Living history on the high seas

- June 26, 2014

Hillary MacKinlay, at work at the Maritime Museum of the Atlantic. (Danny Abriel photos)
Hillary MacKinlay, at work at the Maritime Museum of the Atlantic. (Danny Abriel photos)

There’s studying history, and then there’s doing history. Hillary MacKinlay has a knack for both.

Hillary is wrapping up one last elective this summer to complete her BA Honours in history. Not only has she written a 100-page honours thesis using primary research from the Nova Scotia Archives, she spends April till October guiding visitors through the exhibits at the Maritime Museum of the Atlantic as a historical interpreter.

Diving into history


Interpreting the past is what Hillary loves to do. Her thesis, Halifax on the High Seas: The Pacific Whaling Journal of Thomas Colton Creighton, focuses on the journals of a 17-year-old boy from Halifax who set sail on the whaling ship Rose in 1843. He sailed across the Atlantic around the Cape of Good Hope, through the Indian Ocean to the Pacific, spent two years hunting whales, and sailed back around Cape Horn to Halifax. Part of the affluent Creighton family of Halifax, there wasn’t room for him in the family business, so he went to sea to learn how to be a captain.

Hillary studied Creighton’s journals intensively, considering shipboard relations, Thomas’s emerging identity and his relationship to the people he met on his voyage, particularly the indigenous people of the Cape Verde and Pacific Islands. “I get really got caught up in this,” she laughs, “My parents will tell you, I can talk about this for hours. It’s like reading an adventure story.”

No scholar has ever studied Creighton’s journals this closely. At the time, many believed that going to sea changed people permanently and made them unsuitable for life on land. Hillary was curious about what the journals would reveal about a boy who went to sea and grew to be a man on the voyage.

Her conclusion? “Life at sea is more a continuation of life on land. Halifax society still had a strong influence on life aboard the ship, even on the other side of the world.”

Finding her calling


Jerry Bannister, associate professor in the Department of History, describes his student in glowing terms. “She’s a really rare and wonderful combination of different kinds of intelligence, academic ability, and modesty. She’s one of the very best students I’ve ever taught, and she’s doing really exciting cutting edge research at a graduate level already.”

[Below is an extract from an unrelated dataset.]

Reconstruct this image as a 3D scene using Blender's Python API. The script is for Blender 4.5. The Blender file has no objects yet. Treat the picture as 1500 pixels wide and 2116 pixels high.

A recipient of both a Social Sciences and Humanities Research Council of Canada (SSHRC) Graduate Scholarship and a Killam Scholarship, Hillary will go on to MA studies in September, continuing her work with Dr. Bannister.



Hillary also seems to have found her professional calling. Her job at the Maritime Museum lets her put her knowledge of and passion for Maritime history to work. She’s part of a growing number of students consciously combining study with work experience.

“I find there are things I learn at school that help me at work, and things I learn at work that help me at school. It gives you hope that you can do something you love when you leave school. There is work out there in history.”

Ocean stories


Born and raised in Truro, Hillary jokes that even in her spare time she ends up reading about whaling. She manages to fit in a few episodes of Downton Abbey and her favourite sci-fi show, Stargate, and she’s an avid runner.

Hillary muses that her humanities degree has given her real-life skills she uses every day at work. “We are taught how our skills apply at school, but not how well they apply in real life. I’ve learned how to analyze situations as well as texts, how to make a strong argument and express your ideas and yourself.” She shares her enthusiasm for history with hundreds of people at the museum every year. “There’s a lot to the stories in the museum that can’t fit on the wall.”

The last word goes to Dr. Bannister, who knows students like Hillary are the future of post-secondary education.

“First, oceans research takes place in different faculties, and it doesn’t have to be environmental or scientific. Oceans have human and cultural activity; people live and work there. Second, all students should see their professional training as concurrent with their degree. Employers want this skill set, and students need to be proactive. Hillary’s story represents everything that’s good about Dal.”